>> BEGIN Data listing

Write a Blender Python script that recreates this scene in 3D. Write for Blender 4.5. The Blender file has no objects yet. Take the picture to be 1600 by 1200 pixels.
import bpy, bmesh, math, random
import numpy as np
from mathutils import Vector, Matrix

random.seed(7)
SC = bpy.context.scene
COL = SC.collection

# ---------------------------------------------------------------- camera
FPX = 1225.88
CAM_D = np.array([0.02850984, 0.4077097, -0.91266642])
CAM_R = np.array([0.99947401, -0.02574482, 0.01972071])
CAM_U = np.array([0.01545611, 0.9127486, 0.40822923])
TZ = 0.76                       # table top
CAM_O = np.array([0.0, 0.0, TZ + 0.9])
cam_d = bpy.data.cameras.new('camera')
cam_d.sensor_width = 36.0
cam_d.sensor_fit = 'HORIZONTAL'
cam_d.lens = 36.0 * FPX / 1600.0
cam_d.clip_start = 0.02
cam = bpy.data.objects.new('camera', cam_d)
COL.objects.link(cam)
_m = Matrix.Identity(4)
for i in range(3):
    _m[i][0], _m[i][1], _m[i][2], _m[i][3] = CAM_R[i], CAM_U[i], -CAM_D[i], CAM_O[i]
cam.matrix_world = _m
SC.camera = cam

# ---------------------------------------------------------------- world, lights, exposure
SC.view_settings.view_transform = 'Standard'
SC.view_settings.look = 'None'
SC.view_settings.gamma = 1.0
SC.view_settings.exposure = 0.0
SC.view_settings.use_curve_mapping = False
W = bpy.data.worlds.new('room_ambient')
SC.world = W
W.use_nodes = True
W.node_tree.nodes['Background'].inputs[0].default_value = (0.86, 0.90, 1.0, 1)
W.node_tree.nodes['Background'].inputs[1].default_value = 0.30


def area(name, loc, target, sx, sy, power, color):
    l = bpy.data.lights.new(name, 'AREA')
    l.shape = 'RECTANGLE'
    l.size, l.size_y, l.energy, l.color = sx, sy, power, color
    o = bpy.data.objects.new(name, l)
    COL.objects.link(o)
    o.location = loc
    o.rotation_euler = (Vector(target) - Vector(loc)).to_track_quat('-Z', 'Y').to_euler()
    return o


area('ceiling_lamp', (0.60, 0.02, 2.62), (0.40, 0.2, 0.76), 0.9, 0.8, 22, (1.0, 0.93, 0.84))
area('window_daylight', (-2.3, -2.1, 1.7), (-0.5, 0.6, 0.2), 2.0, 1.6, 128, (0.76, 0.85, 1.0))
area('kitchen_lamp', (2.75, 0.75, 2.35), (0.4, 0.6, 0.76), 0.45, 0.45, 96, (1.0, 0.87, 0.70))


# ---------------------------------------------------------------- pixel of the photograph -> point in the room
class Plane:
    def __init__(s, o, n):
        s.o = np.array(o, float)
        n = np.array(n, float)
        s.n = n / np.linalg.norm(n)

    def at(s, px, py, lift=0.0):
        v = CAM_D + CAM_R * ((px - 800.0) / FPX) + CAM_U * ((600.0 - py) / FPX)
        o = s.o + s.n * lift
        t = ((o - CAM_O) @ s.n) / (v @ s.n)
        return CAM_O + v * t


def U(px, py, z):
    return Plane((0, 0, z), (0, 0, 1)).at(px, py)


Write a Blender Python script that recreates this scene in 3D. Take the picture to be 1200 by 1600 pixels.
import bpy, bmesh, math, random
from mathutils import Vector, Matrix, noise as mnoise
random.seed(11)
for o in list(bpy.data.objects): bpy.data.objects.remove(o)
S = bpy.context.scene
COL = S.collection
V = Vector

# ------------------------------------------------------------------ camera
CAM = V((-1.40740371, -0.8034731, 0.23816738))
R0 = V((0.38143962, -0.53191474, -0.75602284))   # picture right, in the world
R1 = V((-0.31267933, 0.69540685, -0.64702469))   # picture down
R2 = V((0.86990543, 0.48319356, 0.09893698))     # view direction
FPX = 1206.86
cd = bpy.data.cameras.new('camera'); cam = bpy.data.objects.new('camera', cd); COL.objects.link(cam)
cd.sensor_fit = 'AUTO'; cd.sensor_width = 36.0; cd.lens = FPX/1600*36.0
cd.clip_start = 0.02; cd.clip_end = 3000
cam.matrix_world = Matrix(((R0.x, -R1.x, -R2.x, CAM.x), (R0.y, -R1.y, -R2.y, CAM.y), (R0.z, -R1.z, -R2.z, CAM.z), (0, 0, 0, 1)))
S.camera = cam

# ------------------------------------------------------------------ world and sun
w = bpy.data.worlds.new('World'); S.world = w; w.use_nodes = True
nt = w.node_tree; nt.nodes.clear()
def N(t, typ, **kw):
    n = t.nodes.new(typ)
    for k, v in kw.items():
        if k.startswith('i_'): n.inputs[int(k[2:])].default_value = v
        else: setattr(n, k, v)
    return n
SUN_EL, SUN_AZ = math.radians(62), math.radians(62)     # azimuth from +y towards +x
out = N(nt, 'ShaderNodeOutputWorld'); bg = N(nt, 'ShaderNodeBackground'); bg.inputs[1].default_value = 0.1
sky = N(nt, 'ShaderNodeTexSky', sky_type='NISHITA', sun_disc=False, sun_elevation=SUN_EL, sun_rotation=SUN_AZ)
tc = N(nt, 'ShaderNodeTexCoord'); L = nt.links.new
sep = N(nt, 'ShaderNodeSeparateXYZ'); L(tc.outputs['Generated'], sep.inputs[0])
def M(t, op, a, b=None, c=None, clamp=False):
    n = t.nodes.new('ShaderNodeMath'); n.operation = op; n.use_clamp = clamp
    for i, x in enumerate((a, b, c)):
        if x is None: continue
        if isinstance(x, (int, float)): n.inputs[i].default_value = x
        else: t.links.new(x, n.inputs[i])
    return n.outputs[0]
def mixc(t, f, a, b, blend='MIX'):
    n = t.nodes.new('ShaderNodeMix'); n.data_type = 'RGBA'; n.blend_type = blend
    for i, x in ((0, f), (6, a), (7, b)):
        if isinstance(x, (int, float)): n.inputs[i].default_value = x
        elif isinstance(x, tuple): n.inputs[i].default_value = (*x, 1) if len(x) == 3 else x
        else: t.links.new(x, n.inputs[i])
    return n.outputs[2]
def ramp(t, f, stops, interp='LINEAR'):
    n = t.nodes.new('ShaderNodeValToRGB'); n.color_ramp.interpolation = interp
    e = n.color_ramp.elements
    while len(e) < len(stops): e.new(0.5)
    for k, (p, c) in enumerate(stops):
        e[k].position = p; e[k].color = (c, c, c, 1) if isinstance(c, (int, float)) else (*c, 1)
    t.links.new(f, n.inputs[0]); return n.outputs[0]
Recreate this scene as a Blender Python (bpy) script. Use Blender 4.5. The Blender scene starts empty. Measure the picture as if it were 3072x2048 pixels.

>> END Data listing

* [What is expected]: Repeat the entries above exactly, leaving nothing out.

* [Finished answer]:
Write a Blender Python script that recreates this scene in 3D. Write for Blender 4.5. The Blender file has no objects yet. Take the picture to be 1600 by 1200 pixels.
import bpy, bmesh, math, random
import numpy as np
from mathutils import Vector, Matrix

random.seed(7)
SC = bpy.context.scene
COL = SC.collection

# ---------------------------------------------------------------- camera
FPX = 1225.88
CAM_D = np.array([0.02850984, 0.4077097, -0.91266642])
CAM_R = np.array([0.99947401, -0.02574482, 0.01972071])
CAM_U = np.array([0.01545611, 0.9127486, 0.40822923])
TZ = 0.76                       # table top
CAM_O = np.array([0.0, 0.0, TZ + 0.9])
cam_d = bpy.data.cameras.new('camera')
cam_d.sensor_width = 36.0
cam_d.sensor_fit = 'HORIZONTAL'
cam_d.lens = 36.0 * FPX / 1600.0
cam_d.clip_start = 0.02
cam = bpy.data.objects.new('camera', cam_d)
COL.objects.link(cam)
_m = Matrix.Identity(4)
for i in range(3):
    _m[i][0], _m[i][1], _m[i][2], _m[i][3] = CAM_R[i], CAM_U[i], -CAM_D[i], CAM_O[i]
cam.matrix_world = _m
SC.camera = cam

# ---------------------------------------------------------------- world, lights, exposure
SC.view_settings.view_transform = 'Standard'
SC.view_settings.look = 'None'
SC.view_settings.gamma = 1.0
SC.view_settings.exposure = 0.0
SC.view_settings.use_curve_mapping = False
W = bpy.data.worlds.new('room_ambient')
SC.world = W
W.use_nodes = True
W.node_tree.nodes['Background'].inputs[0].default_value = (0.86, 0.90, 1.0, 1)
W.node_tree.nodes['Background'].inputs[1].default_value = 0.30


def area(name, loc, target, sx, sy, power, color):
    l = bpy.data.lights.new(name, 'AREA')
    l.shape = 'RECTANGLE'
    l.size, l.size_y, l.energy, l.color = sx, sy, power, color
    o = bpy.data.objects.new(name, l)
    COL.objects.link(o)
    o.location = loc
    o.rotation_euler = (Vector(target) - Vector(loc)).to_track_quat('-Z', 'Y').to_euler()
    return o


area('ceiling_lamp', (0.60, 0.02, 2.62), (0.40, 0.2, 0.76), 0.9, 0.8, 22, (1.0, 0.93, 0.84))
area('window_daylight', (-2.3, -2.1, 1.7), (-0.5, 0.6, 0.2), 2.0, 1.6, 128, (0.76, 0.85, 1.0))
area('kitchen_lamp', (2.75, 0.75, 2.35), (0.4, 0.6, 0.76), 0.45, 0.45, 96, (1.0, 0.87, 0.70))


# ---------------------------------------------------------------- pixel of the photograph -> point in the room
class Plane:
    def __init__(s, o, n):
        s.o = np.array(o, float)
        n = np.array(n, float)
        s.n = n / np.linalg.norm(n)

    def at(s, px, py, lift=0.0):
        v = CAM_D + CAM_R * ((px - 800.0) / FPX) + CAM_U * ((600.0 - py) / FPX)
        o = s.o + s.n * lift
        t = ((o - CAM_O) @ s.n) / (v @ s.n)
        return CAM_O + v * t


def U(px, py, z):
    return Plane((0, 0, z), (0, 0, 1)).at(px, py)


Write a Blender Python script that recreates this scene in 3D. Take the picture to be 1200 by 1600 pixels.
import bpy, bmesh, math, random
from mathutils import Vector, Matrix, noise as mnoise
random.seed(11)
for o in list(bpy.data.objects): bpy.data.objects.remove(o)
S = bpy.context.scene
COL = S.collection
V = Vector

# ------------------------------------------------------------------ camera
CAM = V((-1.40740371, -0.8034731, 0.23816738))
R0 = V((0.38143962, -0.53191474, -0.75602284))   # picture right, in the world
R1 = V((-0.31267933, 0.69540685, -0.64702469))   # picture down
R2 = V((0.86990543, 0.48319356, 0.09893698))     # view direction
FPX = 1206.86
cd = bpy.data.cameras.new('camera'); cam = bpy.data.objects.new('camera', cd); COL.objects.link(cam)
cd.sensor_fit = 'AUTO'; cd.sensor_width = 36.0; cd.lens = FPX/1600*36.0
cd.clip_start = 0.02; cd.clip_end = 3000
cam.matrix_world = Matrix(((R0.x, -R1.x, -R2.x, CAM.x), (R0.y, -R1.y, -R2.y, CAM.y), (R0.z, -R1.z, -R2.z, CAM.z), (0, 0, 0, 1)))
S.camera = cam

# ------------------------------------------------------------------ world and sun
w = bpy.data.worlds.new('World'); S.world = w; w.use_nodes = True
nt = w.node_tree; nt.nodes.clear()
def N(t, typ, **kw):
    n = t.nodes.new(typ)
    for k, v in kw.items():
        if k.startswith('i_'): n.inputs[int(k[2:])].default_value = v
        else: setattr(n, k, v)
    return n
SUN_EL, SUN_AZ = math.radians(62), math.radians(62)     # azimuth from +y towards +x
out = N(nt, 'ShaderNodeOutputWorld'); bg = N(nt, 'ShaderNodeBackground'); bg.inputs[1].default_value = 0.1
sky = N(nt, 'ShaderNodeTexSky', sky_type='NISHITA', sun_disc=False, sun_elevation=SUN_EL, sun_rotation=SUN_AZ)
tc = N(nt, 'ShaderNodeTexCoord'); L = nt.links.new
sep = N(nt, 'ShaderNodeSeparateXYZ'); L(tc.outputs['Generated'], sep.inputs[0])
def M(t, op, a, b=None, c=None, clamp=False):
    n = t.nodes.new('ShaderNodeMath'); n.operation = op; n.use_clamp = clamp
    for i, x in enumerate((a, b, c)):
        if x is None: continue
        if isinstance(x, (int, float)): n.inputs[i].default_value = x
        else: t.links.new(x, n.inputs[i])
    return n.outputs[0]
def mixc(t, f, a, b, blend='MIX'):
    n = t.nodes.new('ShaderNodeMix'); n.data_type = 'RGBA'; n.blend_type = blend
    for i, x in ((0, f), (6, a), (7, b)):
        if isinstance(x, (int, float)): n.inputs[i].default_value = x
        elif isinstance(x, tuple): n.inputs[i].default_value = (*x, 1) if len(x) == 3 else x
        else: t.links.new(x, n.inputs[i])
    return n.outputs[2]
def ramp(t, f, stops, interp='LINEAR'):
    n = t.nodes.new('ShaderNodeValToRGB'); n.color_ramp.interpolation = interp
    e = n.color_ramp.elements
    while len(e) < len(stops): e.new(0.5)
    for k, (p, c) in enumerate(stops):
        e[k].position = p; e[k].color = (c, c, c, 1) if isinstance(c, (int, float)) else (*c, 1)
    t.links.new(f, n.inputs[0]); return n.outputs[0]
Recreate this scene as a Blender Python (bpy) script. Use Blender 4.5. The Blender scene starts empty. Measure the picture as if it were 3072x2048 pixels.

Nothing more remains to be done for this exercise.